One for the teachers!

wotsername
wotsername Forum Participant Posts: 113
edited May 2014 in General Chat #1

On the BBC news this morning.

Calling teachers "Sir" or "Miss" is depressing, sexist and gives women in schools a lower status than their male counterparts, an academic has said.

Prof Jennifer Coates told the Times Educational Supplement "Sir is a knight... but Miss is ridiculous - it doesn't match Sir at all".

She said she had been struck by the disparity while volunteering in a secondary school.

But one educationalist said being called "Miss" was a sign of respect.

Prof Coates, emeritus professor of English language and linguistics at the University of Roehampton, said she had been surprised by the different titles given to male and female teachers.

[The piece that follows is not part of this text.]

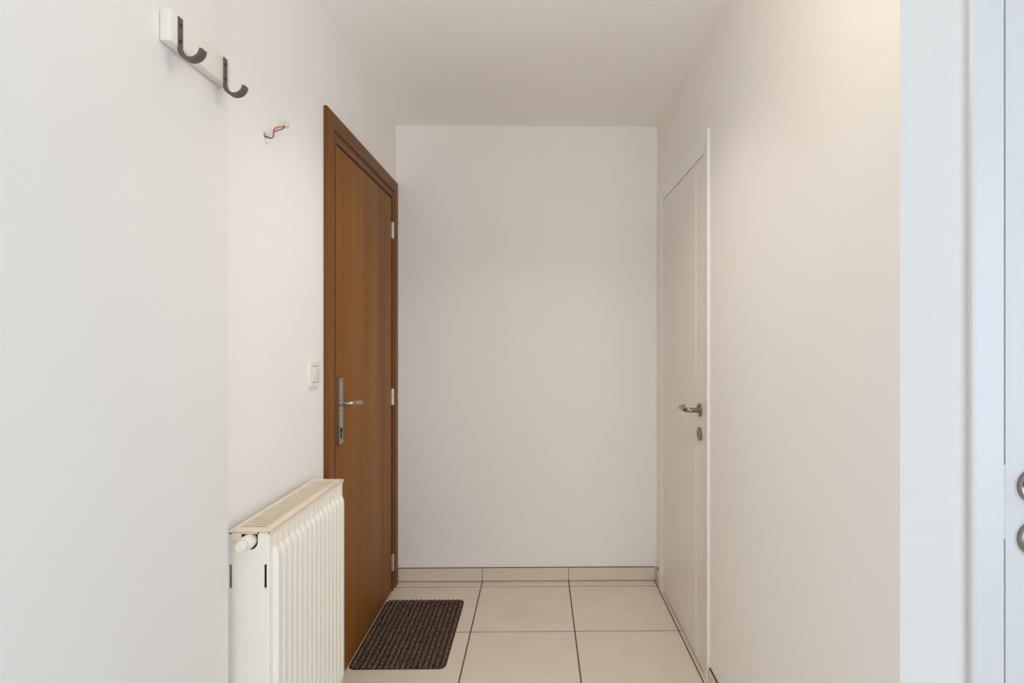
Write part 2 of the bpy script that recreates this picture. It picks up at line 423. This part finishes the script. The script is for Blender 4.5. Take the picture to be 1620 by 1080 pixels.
# side covers: near one with valve cut-out and two hanging slots
def slot(c, z0, z1, w=.0055): return rrect(c-w/2, c+w/2, z0, z1, w/2-.0001, 4)
vx = -.6925
cut = [(vx-.0195, Z1-.008), (vx-.0195, .8145)] + [(vx-.0195*math.cos(t), .8145-.0195*math.sin(t)) for t in [PI*k/14 for k in range(1, 14)]] + [(vx+.0195, .8145), (vx+.0195, Z1-.008)]
bm = bmesh.new()
outer = [(RB+.0, Z0), (RF-.0045, Z0), (RF-.0045, Z1-.004), (vx+.0195, Z1-.004)] + cut[::-1][1:-1] + [(vx-.0195, Z1-.004), (RB+.0, Z1-.004)]
plate(bm, outer, [slot(-.7375, .703, .7605), slot(-.6545, .703, .7605)], lambda a, b, d: (a, Y0-.0012+d, b), .0012)
sp = obj('side_cover', bm, M['rad'], rad)
bm = bmesh.new(); plate(bm, rect(RB, RF-.0045, Z0, Z1-.004), [], lambda a, b, d: (a, Y1+d, b), .0012)
obj('side_cover', bm, M['rad'], rad)
# top grille
bm = bmesh.new(); holes = []
ns = 33; p = (Y1-Y0-.055)/ns
for i in range(ns):
    y = Y0+.036+i*p
    holes.append(rrect(-.7335, -.6675, y, y+.0058, .002, 2))
plate(bm, rrect(RB-.001, RF+.002, Y0-.0025, Y1+.0025, .003, 3), holes, lambda a, b, d: (a, b, Z1-d), .0014)
box(bm, (RF+.0005, Y0-.0025, Z1-.009), (RF+.002, Y1+.0025, Z1-.0005)); box(bm, (RB-.001, Y0-.0025, Z1-.0045), (RF+.002, Y0-.001, Z1-.0005))
tg = obj('top_grille', bm, M['rad_cream'], rad); tg['label'] = 'yellowed slotted top grille'
for y in (1.585, 1.755):
    bm = bmesh.new(); box(bm, (-.7425, y-.006, Z1-.004), (-.7345, y+.006, Z1+.0025), .0015, 1); box(bm, (-.7438, y-.0035, Z1-.001), (-.7345, y+.0035, Z1+.0012)); obj('grille_clip', bm, M['rad_cream'], rad)
for x in (-.737, -.671):
    bm = bmesh.new(); lathe(bm, (x, Y0-.0024, Z1-.0032), (0, -1, 0), [(0, .0022), (.0006, .002)], 12); obj('screw', bm, M['dark'], rad)
bm = bmesh.new(); lathe(bm, (-.7335, Y0+.008, Z1-.0002), (0, 0, 1), [(0, .0022), (.0006, .002)], 12); obj('screw', bm, M['dark'], rad)
# thermostatic valve head
bm = bmesh.new()
lathe(bm, (vx, 1.44, .8165), (0, -1, 0), [(0, .011), (.02, .011), (.021, .0155), (.030, .0165), (.034, .0168), (.046, .0172), (.047, .0155), (.049, .0155), (.050, .0163), (.056, .0155), (.0575, .0138), (.060, .0138), (.061, .0142), (.073, .0122), (.0765, .0115), (.078, .009), (.0775, .0085)], 32)
obj('thermostat_valve', bm, M['plastic'], rad)
for y in (1.5, 1.86):
    bm = bmesh.new(); box(bm, (XL+.0005, y-.012, .3), (RB-.0005, y+.012, .33)); obj('wall_bracket', bm, M['rad'], rad)
for y in (1.47, 1.5):
    bm = bmesh.new(); tube(bm, [(RB+.05, y, 0.001), (RB+.05, y, Z0+.02)], .0075, 12); obj('supply_pipe', bm, M['rad'], rad)

# ------------------------------------------------------------------ coat rack
rk = thing('coat_rack', 'white coat rail with two dark iron hooks on the near left wall', 'coat rack', (XN, 1.226, 1.866))
boxo('rail', (XN+.0002, 1.119, 1.866), (XN+.022, 1.3335, 1.926), M['plastic'], rk, .003)
hooks = []
def make_hook(y):
    x0 = XN+.0222; w = .0146; R = .0240
    path = [(0, 1.9235), (0, 1.90), (0, 1.864)]
    cx, cz = R, 1.862
    for k in range(0, 21):
        a = PI + (PI*.93)*k/20
        path.append((cx+R*math.cos(a), cz+R*math.sin(a)*.98))
    path.append((path[-1][0]+.0005, path[-1][1]+.004))
    n = len(path); bm = bmesh.new(); rings = []
    for i, (px, pz) in enumerate(path):
        a = Vector((path[max(i-1, 0)][0], path[max(i-1, 0)][1])); b = Vector((path[min(i+1, n-1)][0], path[min(i+1, n-1)][1]))
        d = (b-a).normalized(); nx, nz = -d.y, d.x      # inner-side normal
        hw = w/2*(.84 if i <= 2 else min(1.22, .9+.08*(i-2)))
        # shallow channel section along the straight strip
        c = .0010; t = .0030 if i <= 2 else min(.0058, .0034+.0006*(i-2))
        sec = [(-hw, 0), (-hw, t), (-hw*.55, t-c), (hw*.55, t-c), (hw, t), (hw, 0)]
        rings.append([bm.verts.new((x0+px+nx*v, y+u, pz+nz*v)) for u, v in sec])
    for r0, r1 in zip(rings, rings[1:]):
        for k in range(6): bm.faces.new((r0[k], r0[(k+1) % 6], r1[(k+1) % 6], r1[k]))
    bm.faces.new(rings[0][::-1]); bm.faces.new(rings[-1])
    h = obj('hook', bm, M['iron'], rk, angle=40)
    for z in (1.909, 1.877):
        bm = bmesh.new(); lathe(bm, (x0+.0012, y, z), (1, 0, 0), [(0, .0036), (.0012, .0034), (.002, .002)], 14)
        obj('screw', bm, M['dark'], h)
make_hook(1.1465); make_hook(1.3095)

# ------------------------------------------------------------------ light switch
sw = thing('light_switch', 'square white rocker light switch beside the wooden door frame', 'light switch', (XL, 1.999, 1.182))
bm = bmesh.new()
plate(bm, rrect(1.958, 2.04, 1.141, 1.223, .004), [rect(1.9705, 2.0275, 1.1535, 1.2105)], lambda a, b, d: (XL+.009-d, a, b), .0088)
obj('switch_frame', bm, M['plastic'], sw)
bm = bmesh.new(); box(bm, (XL+.0003, 1.9712, 1.1552), (XL+.0105, 2.0268, 1.2088), .0015, 2); obj('rocker', bm, M['plastic'], sw)

# ------------------------------------------------------------------ loose cable in the wall
cb = thing('cable_stub', 'loose red and grey wires with white connector poking from a hole in the left wall', 'cable', (XL, 1.652, 1.869))
def wire(name, off, m):
    pts = [(XL-.03, 1.642, 1.872), (XL, 1.646, 1.868), (XL+.008, 1.653, 1.8665), (-.755, 1.665, 1.8685), (-.751, 1.666, 1.875), (-.747, 1.659, 1.885+off[1]*.4),
           (-.744, 1.6605+off[0], 1.893+off[1]), (-.742, 1.676+off[0], 1.902+off[1]), (-.741, 1.702, 1.913+off[1]), (-.741, 1.716, 1.922+off[1]*.6)]
    bm = bmesh.new(); tube(bm, smoothpath(pts), .0017, 8); obj(name, bm, m, cb)
wire('red_wire', (0, .0015), M['red']); wire('grey_wire', (.004, -.005), M['grey'])
bm = bmesh.new()
box(bm, (-.748, 1.714, 1.920), (-.732, 1.733, 1.931), .0012, 1); box(bm, (-.7475, 1.7155, 1.9305), (-.741, 1.7315, 1.939), .001, 1); box(bm, (-.739, 1.7155, 1.9305), (-.7325, 1.7315, 1.939), .001, 1)
obj('connector', bm, M['connector'], cb)
bm = bmesh.new()
tube(bm, [(XL-.02, 1.654, 1.861), (XL+.004, 1.656, 1.859), (XL+.010, 1.659, 1.855)], [.0068, .0070, .006], 14); obj('conduit_end', bm, M['plastic'], cb)

# ------------------------------------------------------------------ doormat
MX0, MX1, MY0, MY1 = -.7535, -.369, 2.312, 2.920
dm = thing('doormat', 'dark brown ribbed doormat on the tiles before the wooden door', 'doormat', ((MX0+MX1)/2, (MY0+MY1)/2, 0))
bm = bmesh.new(); plate(bm, rrect(MX0, MX1, MY0, MY1, .028, 6), [], lambda a, b, d: (a, b, .003-d), .0027); obj('backing', bm, M['mat_base'], dm)
bm = bmesh.new()
NR, K, NY = 17, 9, 240
cxm, hwm, rr = (MX0+MX1)/2, (MX1-MX0)/2-.003, .026
rows = []
for j in range(NY+1):
    y = MY0+.003 + (MY1-MY0-.006)*j/NY
    dy = min(y-MY0-.003, MY1-.003-y)
    lim = hwm if dy >= rr else hwm-rr+math.sqrt(max(0, rr*rr-(rr-dy)**2))
    row = []
    for i in range(NR*K+1):
        t = (i % K)/K; s = abs(t-.5)*2
        h = .0026 + (.0066*math.sqrt(max(0, 1-(s/.62)**2)) if s < .62 else 0)
        x = cxm-hwm + 2*hwm*i/(NR*K)
        cl = abs(x-cxm) > lim
        x = max(cxm-lim, min(cxm+lim, x))
        if cl or j in (0, NY) or i in (0, NR*K): h = .0026
        elif h > .003: h += random.uniform(-.0012, .0012); x += random.uniform(-.0006, .0006)
        row.append(bm.verts.new((x, y+random.uniform(-.0006, .0006), h)))
    rows.append(row)
for r0, r1 in zip(rows, rows[1:]):
    for k in range(NR*K):
        f = bm.faces.new((r0[k], r0[k+1], r1[k+1], r1[k]))
        f.material_index = 1 if max(v.co.z for v in f.verts) < .0045 else 0
obj('ribbed_pile', bm, [M['pile'], M['mat_base']], dm, angle=80)

# ------------------------------------------------------------------ light
def area(name, loc, size, energy, col, rot):
    l = bpy.data.lights.new(name, 'AREA'); l.shape = 'RECTANGLE'; l.size, l.size_y = size; l.energy = energy; l.color = col
    o = bpy.data.objects.new(name, l); C.objects.link(o); o.location = loc; o.rotation_euler = rot; return o
area('daylight_window', (2.3, -1.6, 1.25), (2.8, 2.0), 68, (.66, .83, 1.0), (math.radians(90), 0, math.radians(90)))
area('daylight', (.4, -5.4, 1.0), (2.6, 1.9), 84, (.86, .91, 1.0), (math.radians(90), 0, 0))
def bulb(name, loc, e, col, r):
    l = bpy.data.lights.new(name, 'POINT'); l.energy = e; l.color = col; l.shadow_soft_size = r
    o = bpy.data.objects.new(name, l); C.objects.link(o); o.location = loc
bulb('hall_lamp', (.14, 1.0, 2.08), 4.2, (1, .83, .65), .10)
area('hall_fill_light', (-.06, 1.80, 2.44), (.28, .28), 3.5, (1, .92, .85), (math.radians(6), 0, 0)).data.spread = math.radians(115)  # unseen fill light, added to brighten the floor and back of the hall

w = bpy.data.worlds.new('world'); bpy.context.scene.world = w; w.use_nodes = True
w.node_tree.nodes['Background'].inputs[0].default_value = (.88, .94, 1, 1)
w.node_tree.nodes['Background'].inputs[1].default_value = .12

# ------------------------------------------------------------------ camera
cam = bpy.data.cameras.new('camera'); co = bpy.data.objects.new('camera', cam); C.objects.link(co)
cam.sensor_width = 36; cam.lens = 36*925/1620
cam.shift_x = -(865-810)/1620; cam.shift_y = -(540-538)/1620
co.location = (0, 0, 1.297); co.rotation_euler = (PI/2, 0, -.0139)
cam.clip_start = .01
S = bpy.context.scene; S.camera = co
S.view_settings.view_transform = 'Standard'; S.view_settings.look = 'None'; S.view_settings.gamma = 1; S.view_settings.exposure = .07
S.cycles.max_bounces = 14; S.cycles.diffuse_bounces = 10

Professor Sara Mills of Sheffield Hallam University said UK schools were moving towards allowing pupils to address their teachers by their first name.

"Sometimes teachers find that they can control students more when they try to stress the similarities between them, rather than trying to keep as distant as possible," she told the TES.

But Debbie Coslett, chief executive of the Brook Learning Trust in south-east England, said there was not
a disparity between "Sir" and "Miss".

"My response is always that my name isn't Miss; it's Mrs Coslett.

"But if I'm in a school where students don't know me and they call me Miss, I'm fine with that. They're showing respect by giving me a title."

In our local Academy, teachers are addressed as "Sir" or "Ma'am", as indeed are all members of staff.  Personally, I am all for this, but how would you feel about your students addressing you by your first name?